Article
Into the world-to-be in a Mercedes
The first coffins to which he gave an unusually expressive form were for members of his family. For an uncle´s mother, who had been valued as a fisher-wife on the market, he made a big fish; and for the fisher-uncle himself he made a boat-coffin, whose outboard motor and nine rudders were an improvement on the equipment of his real boat.
Soon Kane Kwei had developed a series of models. The forms of houses, limousines and boats show and even improve the status of the deceased. Fruit of this land, whose outer walls are marbled with glowing hues, show family wealth in the form of cocoa-beans and onions. For a tuna-fisher, Kane Kwei made a tuna, for a whale-hunter a whale. An old man´s family ordered a coffin in the form of a crocodile, since their house had been built on crocodile-land by a river. Painted with pale grey feathers, a big hen guarding a flock of chickens was made for the mother of a big family.
European customers expressed more bizarre wishes. An English ethnologist wanted to be buried in a book; and a gynaecologist and art-collector, whose time in development aid had brought him to Ghana, ordered a womb-coffin.
Kane Kwei was discovered by various folk at the same time - by development helpers, by tourists, by journals like the German Geo, and by ethnologists, art experts, collectors and artists. In the 1970s a Los Angeles gallery-owner ordered seven coffins, and an American collector bought a collection for a museum. Kane Kwei´s participation in “Magiciens de la Terre” in the ´Centre Pompidou´ in Paris in 1989 made him a world celebrity. In many exhibitions since then, his works have contributed to Africa´s post-modern image.
Run since 1992 by his son, his workshop had up to nine carpenters and a painter, and many Ghanaian artists have adopted and developed his vocabulary. Among newer models are dinosaurs and Coca-Cola cans, showing the nearing of pop-culture.
Kane Kwei´s coffins are at home in many worlds. Their form relates them to our present existence, with its concern for status, show and fetishes, but their function relates them to our next one. Their material is ephemeral: Carved from wood - like mahogany or wawa - they were meant to lie in the earth and rot, belonging to the spirits of the dead, not to the memories of the living. Only through changing into art have they escaped from the ephemeral and become lasting documents of a culture. They bear witness physically to the social revolution of the post-colonial era; they belong to the sphere of faith and spirituality; they display the craftsmanship of their professional makers; and they have become works of art which upset the western notion of art for art´s sake.
The enthusiasm for Kane Kwei´s art reflects a yearning to reach beyond pure art and market-demands to other areas of life, since his sculptures easily blend the sacred and the profane. On the other hand his limousines such as a white Mercedes seem to reflect the exaggerated esteem for wares and possessions in pop-culture. One is tempted to suspect an ironical wink at capitalism. But their meaning is clearly different.
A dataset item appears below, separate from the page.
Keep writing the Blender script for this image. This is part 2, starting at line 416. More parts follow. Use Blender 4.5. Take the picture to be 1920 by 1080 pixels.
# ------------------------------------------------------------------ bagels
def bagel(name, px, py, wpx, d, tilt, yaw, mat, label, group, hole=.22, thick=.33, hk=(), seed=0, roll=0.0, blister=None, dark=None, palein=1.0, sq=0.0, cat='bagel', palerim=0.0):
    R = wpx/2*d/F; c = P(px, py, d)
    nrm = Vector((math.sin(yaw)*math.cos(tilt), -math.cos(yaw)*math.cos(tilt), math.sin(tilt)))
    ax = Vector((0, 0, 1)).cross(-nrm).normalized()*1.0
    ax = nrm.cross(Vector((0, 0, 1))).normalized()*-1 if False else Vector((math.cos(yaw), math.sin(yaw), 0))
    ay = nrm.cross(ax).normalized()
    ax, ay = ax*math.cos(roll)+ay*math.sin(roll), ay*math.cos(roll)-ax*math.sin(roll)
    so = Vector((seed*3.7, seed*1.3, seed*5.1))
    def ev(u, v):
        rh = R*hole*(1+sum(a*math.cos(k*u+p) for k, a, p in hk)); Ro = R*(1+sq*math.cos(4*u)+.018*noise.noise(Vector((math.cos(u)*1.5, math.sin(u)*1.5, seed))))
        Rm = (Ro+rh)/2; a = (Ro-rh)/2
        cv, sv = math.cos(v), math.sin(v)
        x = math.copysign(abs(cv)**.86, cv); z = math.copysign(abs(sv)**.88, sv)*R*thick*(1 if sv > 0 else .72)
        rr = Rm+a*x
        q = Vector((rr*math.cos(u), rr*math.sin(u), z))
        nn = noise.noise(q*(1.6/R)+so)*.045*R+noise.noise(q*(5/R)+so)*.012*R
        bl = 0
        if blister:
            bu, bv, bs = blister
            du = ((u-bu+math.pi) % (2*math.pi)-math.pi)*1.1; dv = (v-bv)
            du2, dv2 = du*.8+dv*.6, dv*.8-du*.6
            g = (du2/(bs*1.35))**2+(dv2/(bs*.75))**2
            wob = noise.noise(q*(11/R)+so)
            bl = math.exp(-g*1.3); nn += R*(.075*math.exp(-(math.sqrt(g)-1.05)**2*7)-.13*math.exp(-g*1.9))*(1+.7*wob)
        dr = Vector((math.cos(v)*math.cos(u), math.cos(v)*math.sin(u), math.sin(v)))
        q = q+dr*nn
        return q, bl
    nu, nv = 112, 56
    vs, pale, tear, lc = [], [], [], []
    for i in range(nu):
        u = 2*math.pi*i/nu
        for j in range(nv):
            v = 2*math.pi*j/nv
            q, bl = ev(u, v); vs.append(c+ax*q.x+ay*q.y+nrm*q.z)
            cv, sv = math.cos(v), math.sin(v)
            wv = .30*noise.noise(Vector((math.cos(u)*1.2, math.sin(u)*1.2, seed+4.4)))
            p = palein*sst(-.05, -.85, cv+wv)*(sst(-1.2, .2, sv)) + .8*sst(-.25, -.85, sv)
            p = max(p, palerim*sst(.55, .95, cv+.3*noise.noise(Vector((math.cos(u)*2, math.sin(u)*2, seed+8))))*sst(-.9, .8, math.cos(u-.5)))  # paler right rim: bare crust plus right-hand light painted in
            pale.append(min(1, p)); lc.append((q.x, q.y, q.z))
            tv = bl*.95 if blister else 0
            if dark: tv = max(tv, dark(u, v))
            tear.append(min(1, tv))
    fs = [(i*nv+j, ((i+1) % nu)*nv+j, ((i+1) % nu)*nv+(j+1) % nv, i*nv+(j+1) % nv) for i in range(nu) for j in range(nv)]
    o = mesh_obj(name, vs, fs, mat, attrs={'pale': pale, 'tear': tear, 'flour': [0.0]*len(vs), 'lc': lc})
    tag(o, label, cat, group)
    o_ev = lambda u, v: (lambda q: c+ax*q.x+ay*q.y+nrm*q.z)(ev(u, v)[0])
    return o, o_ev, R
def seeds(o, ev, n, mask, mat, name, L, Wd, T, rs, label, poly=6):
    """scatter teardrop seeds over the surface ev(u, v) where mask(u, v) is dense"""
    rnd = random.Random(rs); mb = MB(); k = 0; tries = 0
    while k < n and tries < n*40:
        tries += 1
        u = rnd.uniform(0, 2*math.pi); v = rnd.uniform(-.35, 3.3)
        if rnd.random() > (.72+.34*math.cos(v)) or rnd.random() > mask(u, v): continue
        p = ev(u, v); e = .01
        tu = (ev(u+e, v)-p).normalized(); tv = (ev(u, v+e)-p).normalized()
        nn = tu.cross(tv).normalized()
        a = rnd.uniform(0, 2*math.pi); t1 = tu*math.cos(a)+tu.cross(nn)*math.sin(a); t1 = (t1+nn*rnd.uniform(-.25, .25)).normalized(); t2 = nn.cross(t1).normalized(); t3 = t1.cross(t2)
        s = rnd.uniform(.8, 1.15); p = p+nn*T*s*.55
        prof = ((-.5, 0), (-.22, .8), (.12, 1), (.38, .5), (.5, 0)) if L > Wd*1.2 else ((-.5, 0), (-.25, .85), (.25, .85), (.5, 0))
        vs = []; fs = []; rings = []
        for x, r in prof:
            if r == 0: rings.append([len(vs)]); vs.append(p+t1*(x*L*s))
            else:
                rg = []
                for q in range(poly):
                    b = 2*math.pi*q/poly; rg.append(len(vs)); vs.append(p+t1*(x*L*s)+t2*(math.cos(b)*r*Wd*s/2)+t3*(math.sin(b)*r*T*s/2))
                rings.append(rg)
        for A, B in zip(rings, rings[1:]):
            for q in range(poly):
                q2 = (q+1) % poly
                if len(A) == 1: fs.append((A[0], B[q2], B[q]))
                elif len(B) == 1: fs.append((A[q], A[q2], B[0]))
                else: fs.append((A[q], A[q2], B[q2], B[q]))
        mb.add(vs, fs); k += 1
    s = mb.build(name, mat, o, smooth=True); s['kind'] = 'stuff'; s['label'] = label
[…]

Kane Kwei´s coffins continue the tradition in which the deceased is equipped for his journey to the next world and is decked with gifts to keep him far from the living. European wares as status-symbols have been included since the arrival of European traders at the Gold Coast. Coffins were first commissioned during the colonial era, so Kwei´s occupation was traditional only insofar as he chose traditional symbols and rituals and renewed them in response to present demands.
Some photographs show coffins from Kane Kwei and other craftsmen at the places where they were made and used, at the heart of communication between members of families, but when shown in European or American exhibitions, they are viewed as isolated works. One of their contributions to contemporary culture has thus been to draw attention to the gulf between the craftsman´s aim and the viewer´s assumptions.